= PROBLEM =
Quote the listing below word for word, stopping after the line that contains "R = math.radians".

= SUPPLIED DATA =
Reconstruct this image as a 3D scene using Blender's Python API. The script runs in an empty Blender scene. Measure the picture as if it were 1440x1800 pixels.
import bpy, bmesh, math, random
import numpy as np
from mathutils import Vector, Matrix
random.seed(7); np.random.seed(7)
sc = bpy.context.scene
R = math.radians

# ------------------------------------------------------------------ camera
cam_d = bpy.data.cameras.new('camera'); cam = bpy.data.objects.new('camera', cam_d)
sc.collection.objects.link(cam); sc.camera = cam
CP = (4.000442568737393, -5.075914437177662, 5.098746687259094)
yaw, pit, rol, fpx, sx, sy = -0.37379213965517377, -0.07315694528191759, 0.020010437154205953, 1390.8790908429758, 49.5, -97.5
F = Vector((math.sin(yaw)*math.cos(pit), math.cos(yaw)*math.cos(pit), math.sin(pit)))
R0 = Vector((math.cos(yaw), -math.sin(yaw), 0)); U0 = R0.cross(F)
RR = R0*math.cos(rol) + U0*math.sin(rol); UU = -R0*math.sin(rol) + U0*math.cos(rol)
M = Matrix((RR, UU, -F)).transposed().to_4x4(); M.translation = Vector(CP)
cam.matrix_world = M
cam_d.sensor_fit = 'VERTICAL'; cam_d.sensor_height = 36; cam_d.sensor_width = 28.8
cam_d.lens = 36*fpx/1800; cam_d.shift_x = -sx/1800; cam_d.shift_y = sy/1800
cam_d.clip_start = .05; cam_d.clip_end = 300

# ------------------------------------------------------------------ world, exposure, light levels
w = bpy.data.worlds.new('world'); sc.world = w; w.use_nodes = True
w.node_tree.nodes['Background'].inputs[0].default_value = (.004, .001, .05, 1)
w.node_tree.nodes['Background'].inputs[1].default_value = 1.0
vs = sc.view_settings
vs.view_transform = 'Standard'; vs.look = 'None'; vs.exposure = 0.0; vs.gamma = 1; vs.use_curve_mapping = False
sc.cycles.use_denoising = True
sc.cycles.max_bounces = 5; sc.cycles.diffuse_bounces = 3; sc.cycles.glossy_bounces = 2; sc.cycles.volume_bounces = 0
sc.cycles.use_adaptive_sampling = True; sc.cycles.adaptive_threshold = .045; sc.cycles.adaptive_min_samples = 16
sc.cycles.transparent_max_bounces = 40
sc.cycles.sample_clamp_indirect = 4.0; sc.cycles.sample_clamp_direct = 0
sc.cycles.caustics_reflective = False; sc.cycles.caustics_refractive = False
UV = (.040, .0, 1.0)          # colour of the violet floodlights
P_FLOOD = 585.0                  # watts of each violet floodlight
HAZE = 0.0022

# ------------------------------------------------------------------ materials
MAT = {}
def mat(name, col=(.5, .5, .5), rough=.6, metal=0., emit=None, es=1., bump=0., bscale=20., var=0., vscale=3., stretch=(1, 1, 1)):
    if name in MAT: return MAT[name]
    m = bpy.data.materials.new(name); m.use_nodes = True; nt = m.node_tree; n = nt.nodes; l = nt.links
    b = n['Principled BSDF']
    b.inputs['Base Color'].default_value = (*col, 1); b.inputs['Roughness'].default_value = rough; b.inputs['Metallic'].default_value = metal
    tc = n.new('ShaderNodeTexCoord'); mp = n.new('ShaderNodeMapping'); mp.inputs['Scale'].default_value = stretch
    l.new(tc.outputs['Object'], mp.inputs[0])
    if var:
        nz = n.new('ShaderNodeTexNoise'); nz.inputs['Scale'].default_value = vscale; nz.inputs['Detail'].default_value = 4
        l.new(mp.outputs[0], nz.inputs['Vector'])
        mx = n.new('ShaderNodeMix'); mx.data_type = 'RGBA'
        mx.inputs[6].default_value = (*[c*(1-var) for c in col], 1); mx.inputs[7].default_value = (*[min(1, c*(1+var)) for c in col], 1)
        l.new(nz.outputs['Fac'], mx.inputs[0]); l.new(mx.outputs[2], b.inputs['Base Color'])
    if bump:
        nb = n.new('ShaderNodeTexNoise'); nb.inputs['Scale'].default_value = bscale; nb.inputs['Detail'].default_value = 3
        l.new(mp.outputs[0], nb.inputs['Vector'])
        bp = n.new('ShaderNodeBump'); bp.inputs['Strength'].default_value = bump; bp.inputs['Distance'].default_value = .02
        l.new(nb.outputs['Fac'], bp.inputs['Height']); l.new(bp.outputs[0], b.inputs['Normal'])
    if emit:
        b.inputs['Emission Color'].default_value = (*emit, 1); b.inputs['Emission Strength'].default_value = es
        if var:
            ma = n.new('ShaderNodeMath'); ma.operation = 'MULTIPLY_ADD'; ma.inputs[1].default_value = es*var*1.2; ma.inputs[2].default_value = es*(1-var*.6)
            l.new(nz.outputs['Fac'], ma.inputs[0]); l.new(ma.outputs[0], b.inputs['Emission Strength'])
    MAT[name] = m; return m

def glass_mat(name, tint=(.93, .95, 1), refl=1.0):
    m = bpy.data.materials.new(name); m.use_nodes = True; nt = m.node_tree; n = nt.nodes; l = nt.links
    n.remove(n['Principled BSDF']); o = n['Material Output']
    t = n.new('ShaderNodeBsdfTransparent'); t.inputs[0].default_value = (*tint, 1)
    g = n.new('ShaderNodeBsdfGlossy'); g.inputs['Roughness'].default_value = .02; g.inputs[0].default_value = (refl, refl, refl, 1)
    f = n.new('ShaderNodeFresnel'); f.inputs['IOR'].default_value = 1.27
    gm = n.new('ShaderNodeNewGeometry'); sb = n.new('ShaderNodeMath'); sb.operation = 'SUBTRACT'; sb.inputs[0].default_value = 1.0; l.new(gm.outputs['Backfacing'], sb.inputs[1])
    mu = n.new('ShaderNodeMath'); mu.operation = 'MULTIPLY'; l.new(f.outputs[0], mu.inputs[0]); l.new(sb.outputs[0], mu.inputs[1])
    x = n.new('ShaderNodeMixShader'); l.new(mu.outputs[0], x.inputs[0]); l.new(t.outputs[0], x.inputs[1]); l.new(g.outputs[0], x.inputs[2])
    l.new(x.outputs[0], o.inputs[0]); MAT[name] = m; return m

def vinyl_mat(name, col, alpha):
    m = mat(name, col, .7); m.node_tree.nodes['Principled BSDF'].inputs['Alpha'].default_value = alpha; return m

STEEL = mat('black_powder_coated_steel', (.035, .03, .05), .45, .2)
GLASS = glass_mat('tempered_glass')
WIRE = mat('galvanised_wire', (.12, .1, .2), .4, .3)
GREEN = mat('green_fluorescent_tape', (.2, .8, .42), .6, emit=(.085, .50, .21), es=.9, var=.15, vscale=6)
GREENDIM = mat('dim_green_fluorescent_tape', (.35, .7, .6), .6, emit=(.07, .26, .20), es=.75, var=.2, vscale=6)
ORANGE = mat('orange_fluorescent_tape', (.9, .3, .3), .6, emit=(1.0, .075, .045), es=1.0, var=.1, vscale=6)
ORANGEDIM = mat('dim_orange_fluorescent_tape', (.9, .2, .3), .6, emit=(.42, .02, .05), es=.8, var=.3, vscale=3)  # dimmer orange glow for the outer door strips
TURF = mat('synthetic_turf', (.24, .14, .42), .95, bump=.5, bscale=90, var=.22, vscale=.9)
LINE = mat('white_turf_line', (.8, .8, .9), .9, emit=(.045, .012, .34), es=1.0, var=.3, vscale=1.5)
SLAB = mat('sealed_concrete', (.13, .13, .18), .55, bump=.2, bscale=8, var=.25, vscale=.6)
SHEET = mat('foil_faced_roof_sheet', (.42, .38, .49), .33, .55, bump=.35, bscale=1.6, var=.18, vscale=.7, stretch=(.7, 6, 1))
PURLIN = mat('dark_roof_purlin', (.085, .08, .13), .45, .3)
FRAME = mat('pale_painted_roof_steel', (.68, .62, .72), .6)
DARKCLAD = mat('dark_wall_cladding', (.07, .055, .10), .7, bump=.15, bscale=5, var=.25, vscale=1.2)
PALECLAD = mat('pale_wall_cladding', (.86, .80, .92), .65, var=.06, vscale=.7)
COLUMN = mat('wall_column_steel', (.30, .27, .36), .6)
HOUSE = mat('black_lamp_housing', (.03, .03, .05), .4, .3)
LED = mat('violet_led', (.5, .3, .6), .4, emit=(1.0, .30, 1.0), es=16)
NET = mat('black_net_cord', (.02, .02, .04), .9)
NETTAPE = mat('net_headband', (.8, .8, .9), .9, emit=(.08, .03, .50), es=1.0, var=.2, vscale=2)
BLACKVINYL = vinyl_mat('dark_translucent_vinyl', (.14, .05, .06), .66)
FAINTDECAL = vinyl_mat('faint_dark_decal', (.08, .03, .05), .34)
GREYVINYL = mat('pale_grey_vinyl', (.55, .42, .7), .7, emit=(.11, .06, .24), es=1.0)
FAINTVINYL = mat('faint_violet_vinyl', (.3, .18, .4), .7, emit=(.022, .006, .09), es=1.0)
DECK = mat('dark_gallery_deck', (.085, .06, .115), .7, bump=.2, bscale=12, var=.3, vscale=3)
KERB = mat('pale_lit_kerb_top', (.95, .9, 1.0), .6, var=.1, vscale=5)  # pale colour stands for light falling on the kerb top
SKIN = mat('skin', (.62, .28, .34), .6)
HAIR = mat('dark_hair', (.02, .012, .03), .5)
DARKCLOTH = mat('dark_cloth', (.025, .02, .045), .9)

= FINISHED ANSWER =
Reconstruct this image as a 3D scene using Blender's Python API. The script runs in an empty Blender scene. Measure the picture as if it were 1440x1800 pixels.
import bpy, bmesh, math, random
import numpy as np
from mathutils import Vector, Matrix
random.seed(7); np.random.seed(7)
sc = bpy.context.scene
R = math.radians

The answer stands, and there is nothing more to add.